__Dataset excerpt__
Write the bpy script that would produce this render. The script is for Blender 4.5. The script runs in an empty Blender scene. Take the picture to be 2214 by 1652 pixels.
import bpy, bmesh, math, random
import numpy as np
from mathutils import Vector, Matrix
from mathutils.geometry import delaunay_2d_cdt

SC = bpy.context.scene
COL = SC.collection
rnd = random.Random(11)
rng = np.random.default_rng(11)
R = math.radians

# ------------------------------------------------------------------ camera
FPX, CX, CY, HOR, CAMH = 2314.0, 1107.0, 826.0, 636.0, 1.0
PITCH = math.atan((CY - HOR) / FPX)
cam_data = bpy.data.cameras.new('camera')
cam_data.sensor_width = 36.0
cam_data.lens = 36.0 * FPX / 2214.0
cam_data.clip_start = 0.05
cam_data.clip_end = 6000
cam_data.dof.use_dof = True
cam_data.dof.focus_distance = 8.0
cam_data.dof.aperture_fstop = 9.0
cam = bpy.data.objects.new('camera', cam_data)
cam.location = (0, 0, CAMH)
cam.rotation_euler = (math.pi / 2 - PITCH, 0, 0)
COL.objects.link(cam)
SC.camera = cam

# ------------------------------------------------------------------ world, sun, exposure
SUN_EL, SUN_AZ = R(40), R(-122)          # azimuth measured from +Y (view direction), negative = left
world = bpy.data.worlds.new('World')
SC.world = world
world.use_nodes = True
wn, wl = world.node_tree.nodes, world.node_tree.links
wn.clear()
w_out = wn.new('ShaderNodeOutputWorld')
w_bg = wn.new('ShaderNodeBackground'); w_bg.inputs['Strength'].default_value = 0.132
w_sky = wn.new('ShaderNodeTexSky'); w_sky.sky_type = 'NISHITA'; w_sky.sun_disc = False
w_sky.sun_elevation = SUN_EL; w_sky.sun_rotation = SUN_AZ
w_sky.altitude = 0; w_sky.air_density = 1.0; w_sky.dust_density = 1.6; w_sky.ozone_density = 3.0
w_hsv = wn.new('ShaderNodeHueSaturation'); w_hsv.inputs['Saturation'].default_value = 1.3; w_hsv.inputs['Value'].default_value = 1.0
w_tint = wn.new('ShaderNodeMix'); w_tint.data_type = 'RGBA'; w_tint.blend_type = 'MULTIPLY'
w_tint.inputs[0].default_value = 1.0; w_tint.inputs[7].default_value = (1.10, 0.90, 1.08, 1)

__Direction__
Beginning at the top of the data, please return every line until and including the line containing "R = math.radians", copied exactly, and nothing past it.

__Result of the exercise__
Write the bpy script that would produce this render. The script is for Blender 4.5. The script runs in an empty Blender scene. Take the picture to be 2214 by 1652 pixels.
import bpy, bmesh, math, random
import numpy as np
from mathutils import Vector, Matrix
from mathutils.geometry import delaunay_2d_cdt

SC = bpy.context.scene
COL = SC.collection
rnd = random.Random(11)
rng = np.random.default_rng(11)
R = math.radians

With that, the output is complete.